ДАВИД ДАР. Кузьминскому.

21.06.2015

10 февраля 1980 г. Иерусалим.

Дорогой Костя!

Получил Ваше письмо от 10 января. Не знал, что ответить, т.к. Вы грозите публиковать всю ту ерунду, которую я пишу Вам и другим моим корреспондентам. Для чего? Чтобы перлы моего остроумия, которых даже Вы не способны оценить в полной мере, читали всякие Малкины-Палкины-Залкины, Бетаки, Иверни, Боковы, Сергеевы, Шаховские /епископы Сан-Францисские/ и другие инженерно-религиозно-диссидентские деятели? Мне это совершенно не нужно, т.к. я скоро умру и… на всех старых пердунов мне абсолютно наплевать…

Однако с нетерпением жду Вашу Голубую Лужу и считаю, что имею право получить ее бесплатно, не только потому, что у меня нет денег на приобретение книг и журналов, но еще и потому, что я болтался в этой голубой луже много лет и, пожалуй, являюсь единственным свидетелем той небывалой эпидемии гениальности, которая впервые в истории мировой литературы, разразилась в Ленинграде в конце пятидесятых годов нынешнего столетия.

Еще задолго до Вашего появления на свет /литературный/, микробы гениальности занес в Ленинград, кажется, Володя Уфлянд, и с тех пор началось: гении плодились и множились с невероятной быстротой и в невероятном количестве, пока не вытеснили из Ленинграда всех других поэтов, так что в разгаре этой эпидемической гениальности, в гениях ходил уже даже Шмоткин /Юпп-Таранов-Смоткин. – ККК/. Так что Ваша Голубая Лужа, явившаяся бассейном, где плодились и множились бациллы гениальности, безусловно, должна быть сохранена для человечества.

Когда я пишу об эпидемии гениальности, я не совсем шучу. Основной и главный признак гениальности, это, на мой взгляд, ощущение себя гением. Других признаков гениальности я не знаю.
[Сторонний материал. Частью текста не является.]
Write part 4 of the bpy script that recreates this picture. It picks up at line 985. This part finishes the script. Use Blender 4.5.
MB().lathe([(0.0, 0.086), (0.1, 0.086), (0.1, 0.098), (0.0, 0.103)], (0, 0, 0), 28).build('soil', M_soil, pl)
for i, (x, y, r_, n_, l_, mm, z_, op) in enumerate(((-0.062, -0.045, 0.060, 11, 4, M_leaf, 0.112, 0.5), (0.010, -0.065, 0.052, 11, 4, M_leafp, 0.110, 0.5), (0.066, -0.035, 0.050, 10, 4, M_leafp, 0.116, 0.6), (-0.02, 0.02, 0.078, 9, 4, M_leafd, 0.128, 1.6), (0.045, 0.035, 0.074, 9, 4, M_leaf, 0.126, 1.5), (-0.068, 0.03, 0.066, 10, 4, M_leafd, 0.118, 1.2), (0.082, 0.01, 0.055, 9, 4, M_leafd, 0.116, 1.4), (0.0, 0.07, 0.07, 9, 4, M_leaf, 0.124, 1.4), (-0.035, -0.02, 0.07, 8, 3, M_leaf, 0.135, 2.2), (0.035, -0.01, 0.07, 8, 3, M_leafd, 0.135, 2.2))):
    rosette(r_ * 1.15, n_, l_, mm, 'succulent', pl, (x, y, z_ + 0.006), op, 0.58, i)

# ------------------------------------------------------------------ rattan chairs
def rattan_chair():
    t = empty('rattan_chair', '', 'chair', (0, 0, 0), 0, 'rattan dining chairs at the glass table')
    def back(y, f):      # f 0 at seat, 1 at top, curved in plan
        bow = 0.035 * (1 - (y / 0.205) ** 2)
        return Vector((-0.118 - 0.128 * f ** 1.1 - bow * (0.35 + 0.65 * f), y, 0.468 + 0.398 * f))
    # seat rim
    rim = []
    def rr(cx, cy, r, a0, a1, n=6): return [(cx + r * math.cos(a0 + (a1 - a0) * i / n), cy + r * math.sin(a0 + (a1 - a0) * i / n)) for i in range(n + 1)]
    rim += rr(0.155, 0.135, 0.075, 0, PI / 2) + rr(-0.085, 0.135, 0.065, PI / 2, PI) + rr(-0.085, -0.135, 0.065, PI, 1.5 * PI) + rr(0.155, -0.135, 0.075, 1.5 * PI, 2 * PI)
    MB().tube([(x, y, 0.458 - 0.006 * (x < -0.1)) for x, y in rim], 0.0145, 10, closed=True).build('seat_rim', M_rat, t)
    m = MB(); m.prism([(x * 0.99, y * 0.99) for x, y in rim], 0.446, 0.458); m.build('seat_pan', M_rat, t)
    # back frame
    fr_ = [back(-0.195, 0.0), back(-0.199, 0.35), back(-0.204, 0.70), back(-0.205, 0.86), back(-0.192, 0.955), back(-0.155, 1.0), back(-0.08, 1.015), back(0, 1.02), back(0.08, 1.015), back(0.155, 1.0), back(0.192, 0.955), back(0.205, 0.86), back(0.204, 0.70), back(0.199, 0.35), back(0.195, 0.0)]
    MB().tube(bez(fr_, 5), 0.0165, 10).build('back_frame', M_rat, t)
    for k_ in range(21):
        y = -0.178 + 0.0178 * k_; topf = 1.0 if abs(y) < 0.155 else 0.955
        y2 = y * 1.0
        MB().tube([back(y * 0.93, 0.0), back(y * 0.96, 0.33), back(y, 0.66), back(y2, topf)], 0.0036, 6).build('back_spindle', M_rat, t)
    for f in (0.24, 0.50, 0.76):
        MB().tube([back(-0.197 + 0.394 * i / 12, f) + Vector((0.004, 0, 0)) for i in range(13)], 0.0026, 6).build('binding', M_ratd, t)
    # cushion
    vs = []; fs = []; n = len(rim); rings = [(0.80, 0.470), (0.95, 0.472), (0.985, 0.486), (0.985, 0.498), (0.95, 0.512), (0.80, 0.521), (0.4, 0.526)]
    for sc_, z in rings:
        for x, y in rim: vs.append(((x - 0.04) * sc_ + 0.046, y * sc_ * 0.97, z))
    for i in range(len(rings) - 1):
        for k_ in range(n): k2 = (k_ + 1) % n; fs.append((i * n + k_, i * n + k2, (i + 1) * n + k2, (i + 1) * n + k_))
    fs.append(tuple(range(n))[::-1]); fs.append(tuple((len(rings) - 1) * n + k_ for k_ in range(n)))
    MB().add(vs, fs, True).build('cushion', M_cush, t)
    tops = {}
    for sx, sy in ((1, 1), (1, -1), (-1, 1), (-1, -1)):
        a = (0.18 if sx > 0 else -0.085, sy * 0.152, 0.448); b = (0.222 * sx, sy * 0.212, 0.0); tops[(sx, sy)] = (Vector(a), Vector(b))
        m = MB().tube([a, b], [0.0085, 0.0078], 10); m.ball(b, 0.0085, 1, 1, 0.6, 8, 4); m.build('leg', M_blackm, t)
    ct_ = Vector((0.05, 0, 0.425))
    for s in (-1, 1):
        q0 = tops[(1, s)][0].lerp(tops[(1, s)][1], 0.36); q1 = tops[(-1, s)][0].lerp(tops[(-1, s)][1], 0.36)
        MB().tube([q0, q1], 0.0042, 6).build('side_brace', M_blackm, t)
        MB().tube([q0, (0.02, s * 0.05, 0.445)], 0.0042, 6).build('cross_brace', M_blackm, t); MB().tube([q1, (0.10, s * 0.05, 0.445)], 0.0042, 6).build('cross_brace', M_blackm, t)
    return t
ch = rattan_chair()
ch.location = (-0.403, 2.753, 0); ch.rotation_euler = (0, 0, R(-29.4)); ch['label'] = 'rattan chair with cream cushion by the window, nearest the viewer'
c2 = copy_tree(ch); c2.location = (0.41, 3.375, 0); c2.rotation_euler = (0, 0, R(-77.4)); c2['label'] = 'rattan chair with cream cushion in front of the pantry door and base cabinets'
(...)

Ведь не могу же я считать признаком гениальности признание современников и потомков, т.к. современники и потомки признают только ту продукцию, которая разжевана, смочена слюной, переварена и извергнута из задниц /диссертации и монографий старых пердунов, именующихся литературоведами, профессорами, докторами, кандидатами и аспирантами/. Но не могу же я всерьез считать гениальностью то, что является отходами чьих-то организмов? /экскременты!/

Ленинградская эпидемия гениальности, на мой взгляд, имела грандиозное значение для русской поэзии, т.к. почти столетие, до этой эпидемии, все литературные дегустаторы и вся русская литературная лженаука, руководствуясь ремесленными критериями искусств, противопоставляла некие, будто бы объективные, параметры /искусства/ субъективным. Это столетие было постепеннымубийством искусства. Настоящие художники /девятнадцатого и начала двадцатого столетия/ еще сопротивлялись этим белинско-чернышевско-хомяковско-фричевско-храпченско-переверзевско-луначарским критериям, но, с торжеством советско-мещанско-кустарной эстетики, субъективный, т.е. единственно подлинный подход к искусству, был совершенно подавлен, и поэтому, когда в Ленинграде появились сначала Хармс и Введенский, а потом Уфлянд и Еремин /похожий на ободранного петушка/ и все последовавшие за ним поэты, искренне убежденные в своей гениальности, это стало освобождением русской поэзии от мнения говнюков-читателей и говнюков-профессоров, это стало восстановлением ЛИЧНОСТИ в поэзии, именно личности во всем прихотливо-самовлюбленно-артистическом ее значении.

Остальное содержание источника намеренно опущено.